In an ongoing battle pitting the FAA and airlines against the FCC, Verizon, and AT&T over their planned launch of mid-band 5G service, the mobile carriers are declining a request by the FAA for a two-week delay.
Earlier this year, an FCC auction sold the two carriers rights to use so-called “C-band” frequencies at a price of nearly $70 billion. Verizon and AT&T are eager to roll it out so that in addition to offering ultra-fast 5G connectivity in specific areas using high-band millimeter-wave technology and much slower 5G over low-band frequencies, the new spectrum will provide in-between performance over much wider areas. T-Mobile currently uses mid-band spectrum that isn’t in the C-band.
Thank goodness: No more delays for #5G in C-Band! We can have safe wireless and safe flights. Reasoned people should accept US wireless industry not have more C-Band limitations than France.
AT&T, Verizon CEOs reject U.S. request for 5G deployment delay https://t.co/AJVZoCofuq
— Mike O’Rielly (@MPORielly) January 2, 2022
On Friday, US Transportation Secretary Pete Buttigieg and FAA Administrator Steve Dickson sent a letter to AT&T CEO John Stankey and Verizon CEO Hans Vestberg Friday, asking them to push back plans to start commercial deployment on January 5th. The air travel regulators said they’d use that time to identify priority airports, notify flights, and line up alternate methods of compliance.
Bloomberg and Reuters report that in a response letter today from the two CEOs, the companies, which had already ceded to a 30-day delay request and agreed to reduce the power of their signals, said no.
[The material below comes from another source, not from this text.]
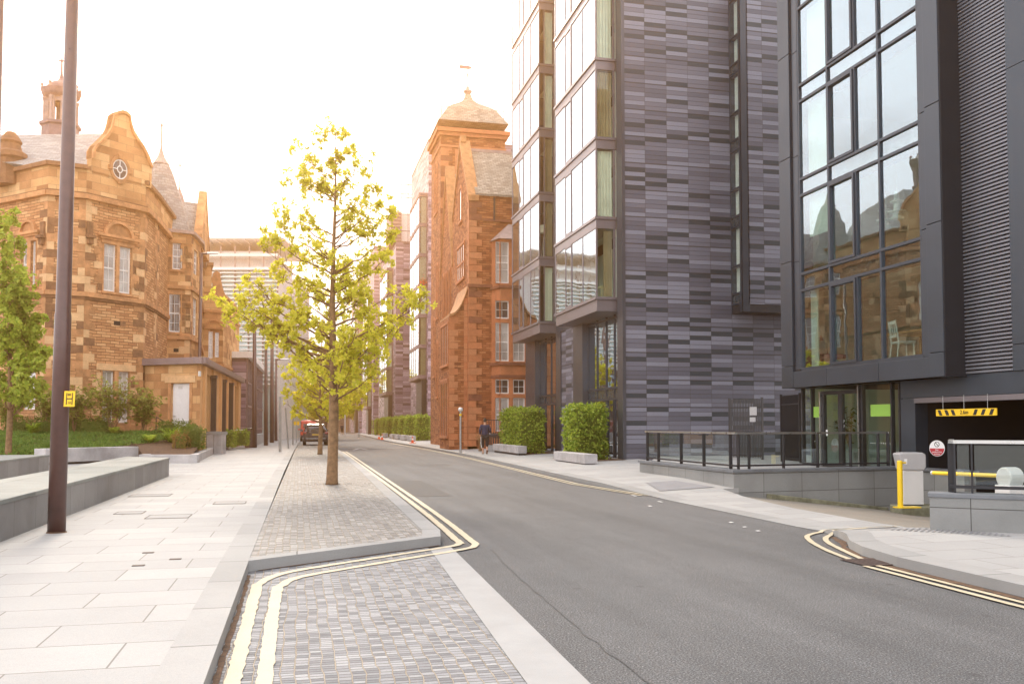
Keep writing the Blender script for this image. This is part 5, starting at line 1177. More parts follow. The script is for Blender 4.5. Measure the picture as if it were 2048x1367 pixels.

They propose to start using the C-band spectrum to expand their 5G services, but with a commitment to avoid deployment around certain airports for six months, saying a similar system is already in place in France. However, that commitment relies “on the condition that the FAA and the aviation industry are committed to doing the same without escalating their grievances, unfounded as they are, in other venues.”
In the letter (included below), they say:
“Now, on the evening of New Year’s Eve, just five days before the C-Band spectrum will be deployed, we received your letter asking us to take still more voluntary steps – to the detriment of our millions of consumer, business and government customers – to once again assist the aviation industry and the FAA after failing to resolve issues in that costly 30-day delay period, which we never considered to be an initial one.”
“At its core, your proposed framework asks that we agree to transfer oversight of our companies’ multi-billion dollar investment in 50 unnamed metropolitan areas representing the lion’s share of the U.S. population to the FAA for an undetermined number of months or years. Even worse, the proposal is directed to only two companies, regardless of the terms of licenses auctioned and granted, and to the exception of every other company and industry within the purview of the FCC.”
“…we will again volunteer, in the spirit of cooperation and good faith, to alter our use of the C-Band spectrum during the same six-month period (unless we and the FAA determine that these voluntary limits should be relaxed sooner). Specifically, for six months, until July 5, 2022, we will adopt the same C-Band radio exclusion zones that are already in use in France, with slight adaptation to reflect the modest technical differences in how C-band is being deployed in the two countries. That approach – which is one of the most conservative in the world – would include extensive exclusion zones around the runways at certain airports. The effect would be to further reduce C-band signal levels by at least 10 times on the runway or during the last mile of final approach and the first mile after takeoff.”
FCC commissioner Mike O’Reilly tweeted about the letter, saying, “We can have safe wireless and safe flights. Reasoned people should accept US wireless industry not have more C-Band limitations than France.”
At issue is the idea that guided landing systems for aircraft “could be limited due to concerns that the 5G signal could interfere with the accuracy of an airplane’s radio altimeter, without other mitigations in place,” according to the FAA. C-band 5G and these radio altimeters don’t actually operate in the same band, but the bands are close enough that the fear exists.
Reuters points out that the trade group Airlines for America that represents American Airlines, JetBlue, Delta, FedEx, and UPS, among others, has threatened to go to court on Monday if the FCC does not take action on the 5G rollout.
So far, the FAA’s response to the letter is that “We are reviewing the latest letter from the wireless companies on how to mitigate interference from 5G C-band transmissions. U.S. aviation safety standards will guide our next actions.”
Update January 2nd, 6:07PM ET: Added the letter from Verizon and AT&T’s CEOs.